President Elect, 1960-61/1964, James Rosenquist

 
 

Collage for President Elect, 1960–61. Cropped poster, magazine clippings and mixed media, 35.6 x 60.5 cm. Collection of the artist

 
 

The painting President Elect (1960–61/1964) includes a portrait of John F. Kennedy borrowed from a 1960 presidential campaign poster. James Rosenquist juxtaposed this portrait with images of middle-class wealth and consumerism—advertisements from Life magazine—in order to say, “Here is this new guy who wants to be President of the United States… what is he offering us?” Kennedy was the first presidential candidate to fully utilize the mass media in his campaign, and the painting is about “a man advertising himself.”

Surrounded by Artists

Jasper Johns

 
 

James Rosenquist

 
 

Roy Lichtenstein

 
 

Ed Ruscha

 
 

Andy Warhol, Henry Geldzahler, David Hockney and  David Goodman.

 
 

Robert Rauschenberg with his tongue stamped “Wedding Souvenir, Claes Oldenburg “. Photo portraits by Dennis Hopper

 
 

Dennis Hopper began working as a painter, a photographer, a poet and as well as a collector of art in the 1960s as well, particularly Pop Art. Over his lifetime he amassed a formidable array of 20th- and 21st-century art. Numerous works from his early cohorts, such as Ed Ruscha, Edward Kienholz, Roy Lichtenstein (Sinking Sun, 1964), and Andy Warhol (Double Mona Lisa, 1963); and pieces by contemporary artists such as Damien Hirst and Robin Rhode. He was involved in L.A.’s Virginia Dwan and Ferus galleries of the 1960s, and he was a longtime friend and supporter to New York dealer Tony Shafrazi. One of the first art works Hopper owned was an early print of Warhol’s Campbell’s Soup Cans bought for $75.

 
 

Warhol, Irving Blum, Billy Al Bengston and Dennis Hopper at the opening of the Marcel Duchamp Show at the Pasadena Art Museum

 
 

Julian Schnabel and Hopper on the set of Basquiat (J. Schnabel, 1996)

Picked Flowers From Neighbor’s Yard

Acetate mechanical for 82-inch Flowers, 1964. Ink on acetate, handwritten ink on Bristol board, overall

 
 

Photo of hibiscus flowers by Modern Photography executive editor Patricia Caulfield, published in that magazine in 1964 where it was found and used by Andy Warhol

 
 

Warhol in a field of black-eyed Susans with an early Flowers canvas, Queens, New York, 1964. Photo: John William Kennedy

 
 

Warhol with his assistants Philip Fagan (left), and poet Gerard Malanga (right).
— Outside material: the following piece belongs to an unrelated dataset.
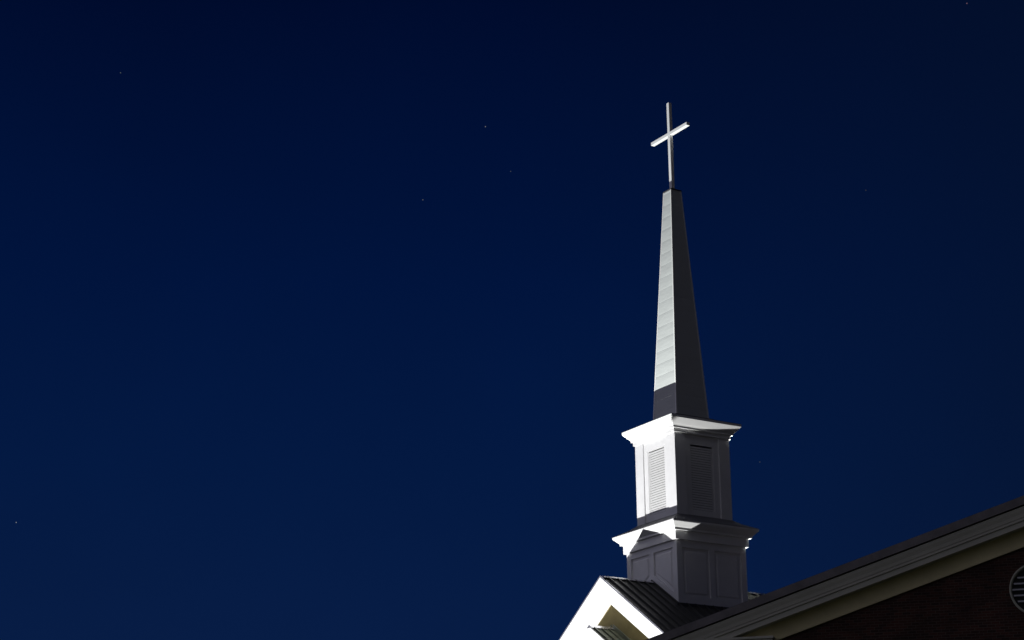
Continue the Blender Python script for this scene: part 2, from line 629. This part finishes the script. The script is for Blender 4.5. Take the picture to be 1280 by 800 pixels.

At the Factory, 231 East 47th Street, New York, 1964.

 
 

Warhol working on a large Flower painting at the Factory, New York City, March 1965.

 
 

Andy Warhol, Flowers, 1964, acrylic and silkscreen on linen, 24 x 24 in. each (16 works shown).

 
 

At the 1964 New York World’s Art Fair, the architect Phillip Johnson commissioned 10 artists to make large-scale works to adorn the facade of the State Pavilion—a monument Johnson had designed as a celebration of human advancement. Robert Indiana, Roy Lichtenstein, James Rosenquist, and Robert Rauschenberg were among the Pop artists selected. Andy Warhol was another contributor. However, Warhol’s piece Thirteen Most Wanted Men, which depicted  silkscreened mug shots of real criminals, was censored—covered with silver paint, and never seen by the public.

Was this event the catalyst for Warhol’s transition from felons to florals? The flower, a symbol of fragility and purity, is antithetical to the blunt violence associated with the criminal. The art historian Michael Lobel eloquently explores this collision of themes in Warhol’s work in his essay Andy Warhol Flowers: a fitting accompaniment to the comprehensive survey of Warhols’ Flowers paintings.

Warhol’s flower paintings, created between 1964 and 1965, were initially inspired by a photograph of several hibiscus flowers taken by Patricia Caulfield, then the executive editor of Modern Photography magazine. The foldout article depicted how a new Kodak home color processing system could manipulate color. Warhol appropriated the image without permission, cropped, copied, enhanced the contrast, and eventually settled on a square format that meant the paintings could be viewed from any orientation. Caulfield, by-the-way, sued Warhol for copyright infringement and it was settled out of court. We get to see Caulfield’s original photograph that was printed in Modern Photography magazine along with many of Warhol’s variations on it in paint, silkscreen and collage on a wide range of materials. A collection of these paintings was the focus of Warhol’s first show at the prestigious Leo Castelli Gallery in late 1964, and signaled his ascension into the legitimized art world.